▶ [OBJECTIVE]:
Each line below should be retyped exactly, with no pictures.
— Start —
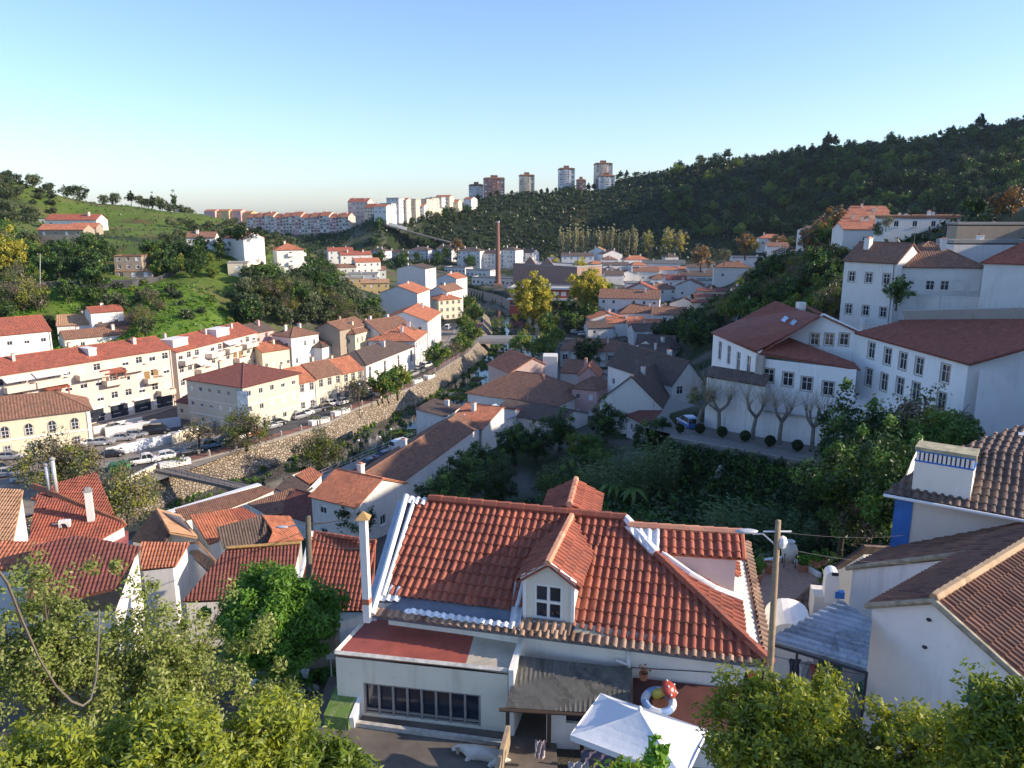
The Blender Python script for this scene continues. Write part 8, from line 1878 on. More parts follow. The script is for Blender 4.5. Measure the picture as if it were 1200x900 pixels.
CARS = [
 # car park
 (134, 503, ZL, 60, 'sedan', 'silver', 'silver car in the back row of the car park, parked by the low white wall'), (149, 504, ZL, 150, 'hatch', 'white', 'white car just right of the back row silver car'), (165, 502, ZL, 150, 'hatch', 'white', 'white car third in the back row of the car park'), (179, 500, ZL, 150, 'hatch', 'silver', 'silver car last in the back row of the car park'),
 (120, 521, ZL, 20, 'sedan', 'silver', 'silver car at the left of the middle row, beside the civic building corner'), (144, 516, ZL, 18, 'sedan', 'silver', 'silver car in front of the pale hoarding, left one'), (160, 512, ZL, 18, 'hatch', 'silver', 'silver car in front of the pale hoarding, middle one'), (184, 508, ZL, 18, 'van', 'black', 'black car in front of the pale hoarding, right one'), (208, 515, ZL, 30, 'hatch', 'grey', 'grey car half hidden behind the white car park wall, left'), (226, 508, ZL, 30, 'hatch', 'black', 'black car half hidden behind the white car park wall, right'),
 (131, 535, ZL, 25, 'sedan', 'black', 'black car behind the see-through fence, left one'), (149, 529, ZL, 60, 'hatch', 'white', 'white car behind the see-through fence, middle one'), (171, 523, ZL, 60, 'hatch', 'white', 'white car behind the see-through fence, right one'), (106, 522, ZL, 20, 'sedan', 'white', 'white car nosing out behind the civic building corner'),
 # left, in front of civic building
 (12, 538, ZL, 12, 'sedan', 'silver', 'silver estate car in front of the cream civic building'), (8, 558, ZL, 8, 'sedan', 'silver', 'silver car at the left edge below the estate car'), (3, 551, ZL, 8, 'hatch', 'black', 'black car at the left edge between the two silver cars'), (30, 564, ZL, 15, 'hatch', 'white', 'white car nose beside the sprawling bush'),
 # quay road
 (170, 543, Z0, 32, 'pickup', 'white', 'white pickup truck parked on the quay road by the waste containers'), (198, 537, Z0, 38, 'hatch', 'white', 'white car on the quay road behind the shrub planter'), (222, 533, Z0, 42, 'sedan', 'black', 'black car on the quay road, left of the light blue one'), (248, 524, Z0, 45, 'hatch', 'light_blue', 'light blue car on the quay road beside the black one'), (268, 518, Z0, 48, 'sedan', 'dark_blue', 'dark blue car on the quay road under the thinning tree'), (279, 515, Z0, 48, 'hatch', 'white', 'white car on the quay road next to the dark blue one'), (297, 510, Z0, 50, 'hatch', 'orange', 'orange-red car on the quay road behind the round tree'), (318, 502, Z0, 52, 'sedan', 'silver', 'silver car right of the orange-red one'), (326, 498, Z0, 52, 'hatch', 'black', 'black car right of the silver one below the beige building'),
 (352, 490, Z0, 55, 'hatch', 'silver', 'silver car before the first terrace shop, left one'), (358, 487, Z0, 55, 'hatch', 'white', 'white car before the first terrace shop, right one'), (371, 483, Z0, 56, 'sedan', 'grey', 'grey car before the lattice-windowed shop'), (383, 480, Z0, 56, 'hatch', 'black', 'black car before the lattice-windowed shop, farther one'), (390, 475, Z0, 58, 'hatch', 'white', 'white car before the last terrace shop, left one'), (403, 473, Z0, 58, 'sedan', 'white', 'white car before the last terrace shop, right one'),
 (431, 465, Z0, 60, 'hatch', 'grey', 'grey car behind the thin quay tree'), (445, 458, Z0, 62, 'hatch', 'red', 'red car in the shade of the quay trees, left one'), (455, 455, Z0, 62, 'hatch', 'red', 'dark red car in the shade of the quay trees, right one'), (484, 440, Z0, 64, 'hatch', 'silver', 'silver car before the white quay building'), (490, 437, Z0, 64, 'sedan', 'grey', 'grey car between white quay building and planters'), (500, 430, Z0, 66, 'hatch', 'white', 'white car under the large green quay tree'), (505, 426, Z0, 66, 'hatch', 'blue', 'blue car under the large green quay tree'),
 (525, 386, -41.9, 80, 'van', 'white', 'white van in the small square near the cream corner house'), (532, 401, -41.9, 80, 'hatch', 'grey', 'grey car in the small square by the bridge'),
 # right bank road
 (471, 526, Z0, 48, 'van', 'white', 'white van parked on the shaded right bank road'), (452, 537, Z0, 48, 'sedan', 'dark_blue', 'dark car behind the white van on the right bank road, nearer the van'), (435, 546, Z0, 48, 'sedan', 'black', 'black car last in the line behind the white van'), (500, 514, Z0, 50, 'sedan', 'black', 'black car ahead of the white van on the right bank road'),
 (806, 500, -26.2, 100, 'hatch', 'blue', 'bright blue car parked at the head of the promenade'),
 (675, 391, -41.5, 10, 'hatch', 'silver', 'silver car near the white kiosk by the green trees, left one'), (684, 393, -41.5, 10, 'hatch', 'white', 'white car near the white kiosk by the green trees, right one'), (714, 357, -39.2, 80, 'hatch', 'silver', 'silver car on the village street'), (704, 348, -38.9, 60, 'hatch', 'dark_blue', 'dark car at the left of the village street'), (716, 346, -38.9, 80, 'hatch', 'white', 'white car at the upper end of the village street')]
for a in CARS:
 car(*a)
for k in list(PROTO):
 if k not in USED: pass
# ================= POLES AND CABLES =================
def pole(label, px, pyt, pyb, d, m, r0=.1, lean=(0, 0), lamp=None, name='utility_pole', cat='pole', group=None):
 base = ray(px, pyb)*d; top = PY(px+lean[0], pyt, base.y)
 rt = thing(name, label, cat, base, 0, group); b = MB(); b.tube([base-Vector((0, 0, 2)), base, top], [r0*1.05, r0, r0*.8], 8); b.build('shaft', [m], rt, True)
 if lamp:
  lx, ly = lamp; e = PY(lx, ly, base.y); s = top+(base-top)*.18
  b = MB(); b.tube([s, s.lerp(e, .6)+Vector((0, 0, .12)), e], [.025, .022, .02], 6); b.build('lamp_arm', [RIM], rt)
  d_ = (e-s).normalized(); b = MB(); b.ball(e+d_*.15, (.26, .1, .05), 5); b.build('lamp_head', [plain('lamp_grey', (.45, .47, .5), .4)], rt, True)
 return rt, top
WOODP = plain('weathered_pole', (.30, .22, .14), .9, .25, 5); CPOLE = plain('dark_pole', (.12, .105, .08), .9, .2, 5)
rp, rtop = pole('leaning wooden pole with a street lamp arm beside the potted terrace', 903, 610, 772, 17.2, WOODP, .078, (9, 0), (882, 626))
lp, ltop = pole('grey-brown pole with a street lamp arm in front of the bright red roof', 363, 605, 690, 30, CPOLE, .13, (-2, 0), (335, 618))
b = MB(); b.ball(rtop-Vector((-.12, 0, .5)), (.12, .1, .16), 4); b.tube([rtop-Vector((.3, 0, .25)), rtop-Vector((-.3, 0, .25))], .02); b.build('insulator', [FRAME], rp)
def cable(label, pts, r=.012, sag=.3, m=None, cat='cable', name='overhead_cable', n=12, ctrl=False):
 b = MB()
 if ctrl: path = pts
 else:
  path = []
  for i in range(n+1):
   t = i/n; p = pts[0].lerp(pts[1], t); p.z -= sag*4*t*(1-t); path.append(p)
 b.tube(path, r, 5); o = b.build(name, [m or IRON], org=path[0]); return tag(o, label, cat)
cable('overhead cable running from the wooden pole to the blue-striped house', [rtop-Vector((0, 0, .25)), a+Vector((.5, -.1, 3)) if False else PZ(1060, 627, -10.9)], .007, .12)
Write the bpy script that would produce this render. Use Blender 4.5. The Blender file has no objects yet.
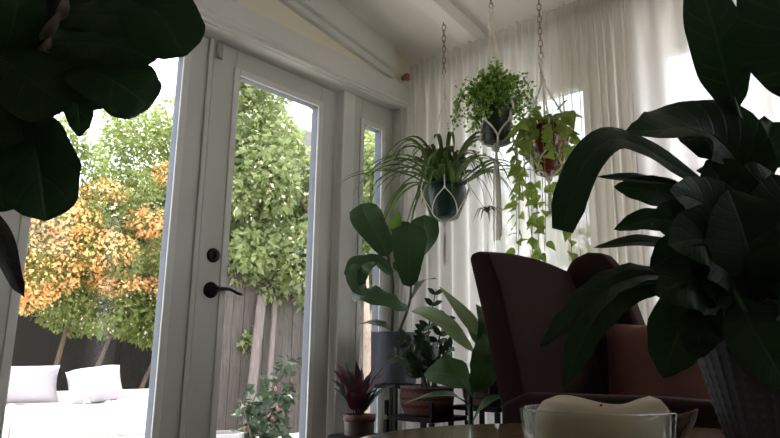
— End —
▶ [RESULT]:
The Blender Python script for this scene continues. Write part 8, from line 1878 on. More parts follow. The script is for Blender 4.5. Measure the picture as if it were 1200x900 pixels.
CARS = [
 # car park
 (134, 503, ZL, 60, 'sedan', 'silver', 'silver car in the back row of the car park, parked by the low white wall'), (149, 504, ZL, 150, 'hatch', 'white', 'white car just right of the back row silver car'), (165, 502, ZL, 150, 'hatch', 'white', 'white car third in the back row of the car park'), (179, 500, ZL, 150, 'hatch', 'silver', 'silver car last in the back row of the car park'),
 (120, 521, ZL, 20, 'sedan', 'silver', 'silver car at the left of the middle row, beside the civic building corner'), (144, 516, ZL, 18, 'sedan', 'silver', 'silver car in front of the pale hoarding, left one'), (160, 512, ZL, 18, 'hatch', 'silver', 'silver car in front of the pale hoarding, middle one'), (184, 508, ZL, 18, 'van', 'black', 'black car in front of the pale hoarding, right one'), (208, 515, ZL, 30, 'hatch', 'grey', 'grey car half hidden behind the white car park wall, left'), (226, 508, ZL, 30, 'hatch', 'black', 'black car half hidden behind the white car park wall, right'),
 (131, 535, ZL, 25, 'sedan', 'black', 'black car behind the see-through fence, left one'), (149, 529, ZL, 60, 'hatch', 'white', 'white car behind the see-through fence, middle one'), (171, 523, ZL, 60, 'hatch', 'white', 'white car behind the see-through fence, right one'), (106, 522, ZL, 20, 'sedan', 'white', 'white car nosing out behind the civic building corner'),
 # left, in front of civic building
 (12, 538, ZL, 12, 'sedan', 'silver', 'silver estate car in front of the cream civic building'), (8, 558, ZL, 8, 'sedan', 'silver', 'silver car at the left edge below the estate car'), (3, 551, ZL, 8, 'hatch', 'black', 'black car at the left edge between the two silver cars'), (30, 564, ZL, 15, 'hatch', 'white', 'white car nose beside the sprawling bush'),
 # quay road
 (170, 543, Z0, 32, 'pickup', 'white', 'white pickup truck parked on the quay road by the waste containers'), (198, 537, Z0, 38, 'hatch', 'white', 'white car on the quay road behind the shrub planter'), (222, 533, Z0, 42, 'sedan', 'black', 'black car on the quay road, left of the light blue one'), (248, 524, Z0, 45, 'hatch', 'light_blue', 'light blue car on the quay road beside the black one'), (268, 518, Z0, 48, 'sedan', 'dark_blue', 'dark blue car on the quay road under the thinning tree'), (279, 515, Z0, 48, 'hatch', 'white', 'white car on the quay road next to the dark blue one'), (297, 510, Z0, 50, 'hatch', 'orange', 'orange-red car on the quay road behind the round tree'), (318, 502, Z0, 52, 'sedan', 'silver', 'silver car right of the orange-red one'), (326, 498, Z0, 52, 'hatch', 'black', 'black car right of the silver one below the beige building'),
 (352, 490, Z0, 55, 'hatch', 'silver', 'silver car before the first terrace shop, left one'), (358, 487, Z0, 55, 'hatch', 'white', 'white car before the first terrace shop, right one'), (371, 483, Z0, 56, 'sedan', 'grey', 'grey car before the lattice-windowed shop'), (383, 480, Z0, 56, 'hatch', 'black', 'black car before the lattice-windowed shop, farther one'), (390, 475, Z0, 58, 'hatch', 'white', 'white car before the last terrace shop, left one'), (403, 473, Z0, 58, 'sedan', 'white', 'white car before the last terrace shop, right one'),
 (431, 465, Z0, 60, 'hatch', 'grey', 'grey car behind the thin quay tree'), (445, 458, Z0, 62, 'hatch', 'red', 'red car in the shade of the quay trees, left one'), (455, 455, Z0, 62, 'hatch', 'red', 'dark red car in the shade of the quay trees, right one'), (484, 440, Z0, 64, 'hatch', 'silver', 'silver car before the white quay building'), (490, 437, Z0, 64, 'sedan', 'grey', 'grey car between white quay building and planters'), (500, 430, Z0, 66, 'hatch', 'white', 'white car under the large green quay tree'), (505, 426, Z0, 66, 'hatch', 'blue', 'blue car under the large green quay tree'),
 (525, 386, -41.9, 80, 'van', 'white', 'white van in the small square near the cream corner house'), (532, 401, -41.9, 80, 'hatch', 'grey', 'grey car in the small square by the bridge'),
 # right bank road
 (471, 526, Z0, 48, 'van', 'white', 'white van parked on the shaded right bank road'), (452, 537, Z0, 48, 'sedan', 'dark_blue', 'dark car behind the white van on the right bank road, nearer the van'), (435, 546, Z0, 48, 'sedan', 'black', 'black car last in the line behind the white van'), (500, 514, Z0, 50, 'sedan', 'black', 'black car ahead of the white van on the right bank road'),
 (806, 500, -26.2, 100, 'hatch', 'blue', 'bright blue car parked at the head of the promenade'),
 (675, 391, -41.5, 10, 'hatch', 'silver', 'silver car near the white kiosk by the green trees, left one'), (684, 393, -41.5, 10, 'hatch', 'white', 'white car near the white kiosk by the green trees, right one'), (714, 357, -39.2, 80, 'hatch', 'silver', 'silver car on the village street'), (704, 348, -38.9, 60, 'hatch', 'dark_blue', 'dark car at the left of the village street'), (716, 346, -38.9, 80, 'hatch', 'white', 'white car at the upper end of the village street')]
for a in CARS:
 car(*a)
for k in list(PROTO):
 if k not in USED: pass
# ================= POLES AND CABLES =================
def pole(label, px, pyt, pyb, d, m, r0=.1, lean=(0, 0), lamp=None, name='utility_pole', cat='pole', group=None):
 base = ray(px, pyb)*d; top = PY(px+lean[0], pyt, base.y)
 rt = thing(name, label, cat, base, 0, group); b = MB(); b.tube([base-Vector((0, 0, 2)), base, top], [r0*1.05, r0, r0*.8], 8); b.build('shaft', [m], rt, True)
 if lamp:
  lx, ly = lamp; e = PY(lx, ly, base.y); s = top+(base-top)*.18
  b = MB(); b.tube([s, s.lerp(e, .6)+Vector((0, 0, .12)), e], [.025, .022, .02], 6); b.build('lamp_arm', [RIM], rt)
  d_ = (e-s).normalized(); b = MB(); b.ball(e+d_*.15, (.26, .1, .05), 5); b.build('lamp_head', [plain('lamp_grey', (.45, .47, .5), .4)], rt, True)
 return rt, top
WOODP = plain('weathered_pole', (.30, .22, .14), .9, .25, 5); CPOLE = plain('dark_pole', (.12, .105, .08), .9, .2, 5)
rp, rtop = pole('leaning wooden pole with a street lamp arm beside the potted terrace', 903, 610, 772, 17.2, WOODP, .078, (9, 0), (882, 626))
lp, ltop = pole('grey-brown pole with a street lamp arm in front of the bright red roof', 363, 605, 690, 30, CPOLE, .13, (-2, 0), (335, 618))
b = MB(); b.ball(rtop-Vector((-.12, 0, .5)), (.12, .1, .16), 4); b.tube([rtop-Vector((.3, 0, .25)), rtop-Vector((-.3, 0, .25))], .02); b.build('insulator', [FRAME], rp)
def cable(label, pts, r=.012, sag=.3, m=None, cat='cable', name='overhead_cable', n=12, ctrl=False):
 b = MB()
 if ctrl: path = pts
 else:
  path = []
  for i in range(n+1):
   t = i/n; p = pts[0].lerp(pts[1], t); p.z -= sag*4*t*(1-t); path.append(p)
 b.tube(path, r, 5); o = b.build(name, [m or IRON], org=path[0]); return tag(o, label, cat)
cable('overhead cable running from the wooden pole to the blue-striped house', [rtop-Vector((0, 0, .25)), a+Vector((.5, -.1, 3)) if False else PZ(1060, 627, -10.9)], .007, .12)
Write the bpy script that would produce this render. Use Blender 4.5. The Blender file has no objects yet.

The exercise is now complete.